L'administration tunisienne bat les records mondiaux en nombre de salariés de l’Etat. Ce nombre est de 800.000 entre les administrations publiques qui totalisent 690.000 fonctionnaires et les entreprises d'État par rapport à une population de 12 millions d'habitants. La majorité de l’effectif de notre administration est constitué de fonctionnaires qui représentent près de 77% des agents de la fonction publique pour près de 18% d’ouvriers et seulement 3,6% de contractuels.
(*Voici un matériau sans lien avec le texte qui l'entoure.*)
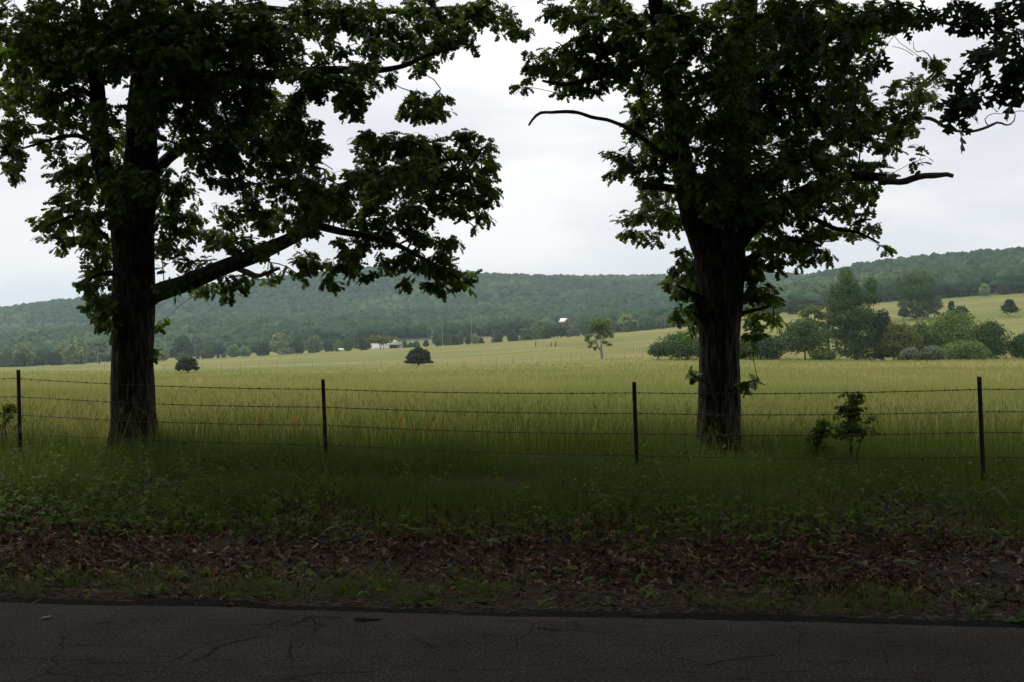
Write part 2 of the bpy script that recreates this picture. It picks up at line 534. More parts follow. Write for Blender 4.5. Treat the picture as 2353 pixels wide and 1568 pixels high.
# ------------------------------------------------------------------ big oaks
def path(pts, Y0, n=None):
    """(px, py, depth offset, radius in px at Y0) -> smooth 3-D polyline and radii"""
    p = np.array([at(a, b, Y0 + c) for a, b, c, _ in pts])
    r = np.array([d for *_, d in pts]) * Y0 / FPX
    d = np.r_[0, np.cumsum(np.linalg.norm(np.diff(p, axis=0), axis=1))]
    s = np.linspace(0, d[-1], n or max(6, int(d[-1] / .07)))
    # Catmull-Rom through the points
    m = np.gradient(p, d, axis=0)
    k = np.clip(np.searchsorted(d, s) - 1, 0, len(d) - 2)
    h = (d[k + 1] - d[k])[:, None]
    t = ((s - d[k]) / h[:, 0])[:, None]
    q = (2 * t**3 - 3 * t**2 + 1) * p[k] + (t**3 - 2 * t**2 + t) * h * m[k] + (-2 * t**3 + 3 * t**2) * p[k + 1] + (t**3 - t**2) * h * m[k + 1]
    return q, np.interp(s, d, r)


def grow(limbs, targets, rng, tip=.0028, step=.16, maxr=.6):
    P = [np.concatenate([q for q, _ in limbs])]
    n0 = len(P[0])
    lr = np.concatenate([r for _, r in limbs])
    pos = np.zeros((n0 + len(targets) * 22, 3))
    pos[:n0] = P[0]
    par = np.full(len(pos), -1)
    n = n0
    dmin = np.array([np.min(((P[0] - t) ** 2).sum(1)) for t in targets])
    tips, tdir = [], []
    for i in np.argsort(dmin):
        t = targets[i]
        d2 = ((pos[:n] - t) ** 2).sum(1)
        k = int(np.argmin(d2))
        dist = math.sqrt(d2[k])
        m = min(20, max(1, int(math.ceil(dist / step))))
        a = pos[k].copy()
        side = rng.normal(size=3) * .10 * dist + np.array([0, 0, .10 * dist])
        prev = k
        for j in range(1, m + 1):
            s = j / m
            pos[n] = a * (1 - s) + t * s + side * math.sin(math.pi * s) * (.8 + .4 * rng.random())
            if j == m:
                pos[n] = t
            par[n] = prev
            prev = n
            n += 1
        tips.append(prev)
        tdir.append(pos[prev] - pos[par[prev]])
    pos, par = pos[:n], par[:n]
    acc = np.zeros(n)
    for k in range(n - 1, n0 - 1, -1):
        acc[k] = max(acc[k], tip ** 2.4)
        acc[par[k]] += acc[k]
    rad = acc ** (1 / 2.4)
    rad[:n0] = lr
    e = np.arange(n0, n)
    ra = np.minimum(rad[par[e]], rad[e] * 1.25)
    rb = rad[e]
    return pos, par, e, ra, rb, np.array(tips), unit(np.array(tdir))


def frustums(mb, A, B, ra, rb, sides=4):
    t = unit(B - A)
    ref = np.where(np.abs(t[:, 2:3]) > .9, np.array([[1., 0, 0]]), np.array([[0, 0, 1.]]))
    u = unit(np.cross(t, ref))
    w = np.cross(t, u)
    an = np.linspace(0, 2 * np.pi, sides, endpoint=False)
    ring = u[:, None] * np.cos(an)[None, :, None] + w[:, None] * np.sin(an)[None, :, None]
    v = np.concatenate([A[:, None] + ring * ra[:, None, None], B[:, None] + ring * rb[:, None, None]], 1)
    j = np.arange(sides)
    k = (j + 1) % sides
    f = np.stack([j, k, sides + k, sides + j], -1)
    mb.add(v.reshape(-1, 3), (f[None] + (np.arange(len(A)) * 2 * sides)[:, None, None]).reshape(-1, 4))


def leaves_at(mb, tpl, pts, dirs, rng, per, size, rnd_fn=None, droop=.45, spread=.05):
    n = len(pts)
    cnt = rng.integers(per[0], per[1] + 1, n)
    idx = np.repeat(np.arange(n), cnt)
    k = len(idx)
    az = rng.uniform(0, 2 * np.pi, k)
    ax = .7 * dirs[idx] + np.c_[np.cos(az), np.sin(az), rng.normal(0, .35, k) - droop]
    ax = unit(ax)
    pos = pts[idx] - dirs[idx] * (rng.random(k)[:, None] ** 1.5) * spread * 3 + rng.normal(0, spread * .4, (k, 3))
    nr = np.c_[rng.normal(0, .55, k), rng.normal(0, .55, k), np.ones(k) * .8]
    sz = rng.uniform(size[0], size[1], k)
    r = rng.random(k) if rnd_fn is None else rnd_fn(pos, rng.random(k))
    scatter(mb, tpl[0], tpl[1], pos, ax, nr, sz, r)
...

En 2015, selon l’INS, la répartition des fonctionnaires selon la catégorie, montre que près de 260.000 d’entre eux font partie des catégories A1 (20,5%) et A2 (34%), soit un taux d’encadrement de plus de 54%, ce qui devrait, en principe, nous classer parmi les meilleures administrations du monde par la qualité des prestations, la catégorie A étant le grade le plus élevé et le mieux payé. 

 

Pour avoir une idée de l’augmentation au niveau des salaires, en 5 ans (de 2011 à 2015) :

La catégorie A2 a connu une amélioration de plus de 86% de ses salaires par rapport à 2011.

Le salaire brut moyen mensuel a enregistré une augmentation de 23,18%

Le salaire brut moyen mensuel des fonctionnaires a progressé de 21,12%

Le salaire brut moyen mensuel des ouvriers a progressé de 33,68%,

Seuls 0,3% des fonctionnaires touchent moins de 700 dinars (3,2% en 2011).

60,2% des fonctionnaires sont rémunérés entre 1.100 et 1.700 dinars (45,5% en 2011)

23,4% des fonctionnaires touchent plus de 1.700 dinars (contre 15% en 2011).

50,1% des ouvriers, sont rémunéré entre 800 et 1.100 dinars (5,7% en 2011) et 44,3% entre 600 et 800 dinars (62,7% en 2011) et 4,3% touchent plus de 1.100 dinars (0,9% en 2011).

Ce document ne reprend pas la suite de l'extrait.